I must say one word of the effect this war has had on political parties. By the parties I mean the leaders thereof, the men that control the parties. The effect on the democratic party, on the majority of Congress, on the most prominent men of the nation, has been mentioned before. It has shut their eyes to truth and justice; it has filled their mouths with injustice and falsehood. It has made one man "available" for the Presidency who was only known before as a sagacious general, that fought against the Indians in Florida, and acquired a certain reputation by the use of bloodhounds, a reputation which was rather unenviable even in America. The battles in northern Mexico made him conspicuous, and now he is seized on as an engine to thrust one corrupt party out of power, and to lift in another party, I will not say less corrupt, I wish I could; it were difficult to think it more so. This latter party has been conspicuous for its opposition to a military man as ruler of a free people; recently it has been smitten with sudden admiration for military men, and military success, and tells the people, without a blush, that a military man fresh from a fight which he disapproved of, is most likely to restore peace, "because most familiar with the evils of war!" In Massachusetts the prevalent political party, as such, for some years seems to have had no moral principle; however, it had a prejudice in favor of decency: now it has thrown that overboard, and has not even its respectability left. Where are its "Resolutions?" Some men knew what they were worth long ago; now all men can see what they are worth.

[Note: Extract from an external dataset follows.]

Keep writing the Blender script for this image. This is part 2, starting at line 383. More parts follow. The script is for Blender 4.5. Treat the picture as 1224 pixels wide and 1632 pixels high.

The cost of the war in money and men I have tried to calculate, but the effect on the morals of the people, on the press, the pulpit, and the parties, and through them on the rising generation, it is impossible to tell. I have only faintly sketched the outline of that. The effect of the war on Mexico herself, we can dimly see in the distance. The Government of the United States has wilfully, wantonly broken the peace of the continent. The Revolutionary war was unavoidable; but for this invasion there is no excuse. That God, whose providence watches over the falling nation as the falling sparrow, and whose comprehensive plans are now advanced by the righteousness and now by the wrath of man, He who stilleth the waves of the sea and the tumult of the people, will turn all this wickedness to account in the history of man,—of that I have no doubt. But that is no excuse for American crime. A greater good lay within our grasp, and we spurned it away.

Well, before long the soldiers will come back, such as shall ever come—the regulars and volunteers, the husbands of the women whom your charity fed last winter, housed and clad and warmed. They will come back. Come, New England, with your posterity of States, go forth to meet your sons returning all "covered with imperishable honors." Come, men, to meet your fathers, brothers. Come, women, to your husbands and your lovers; come. But what! is that the body of men who a year or two ago went forth, so full of valor and of rum? Are these rags the imperishable honors that cover them? Here is not half the whole. Where is the wealth they hoped from the spoil of churches? But the men—"Where is my husband?" says one; "And my son?" says another. "They fell at Jalapa, one, and one at Cerro Gordo; but they fell covered with imperishable honor, for 'twas a famous victory." "Where is my lover?" screams a woman whom anguish makes respectable spite of her filth and ignorance;—"And our father, where is he?" scream a troop of half-starved children, staring through their dirt and rags. "One died of the vomit at Vera Cruz. Your father, little ones, we scourged the naked man to death at Mixcoac."

But that troop which is left, who are in the arms of wife and child, they are the best sermon against war; this has lost an arm and that a leg; half are maimed in battle, or sickened with the fever; all polluted with the drunkenness, idleness, debauchery, lust, and murder of a camp. Strip off this man's coat, and count the stripes welted into his flesh, stripes laid on by demagogues that love the people, "the dear people!" See how affectionately the war-makers branded the "dear soldiers" with a letter D, with a red-hot iron, in the cheek. The flesh will quiver as the irons burn; no matter: it is only for love of the people that all this is done, and we are all of us covered with imperishable honors! D stands for deserter,—aye, and for demagogue—yes, and for demon too. Many a man shall come home with but half of himself, half his body, less than half his soul.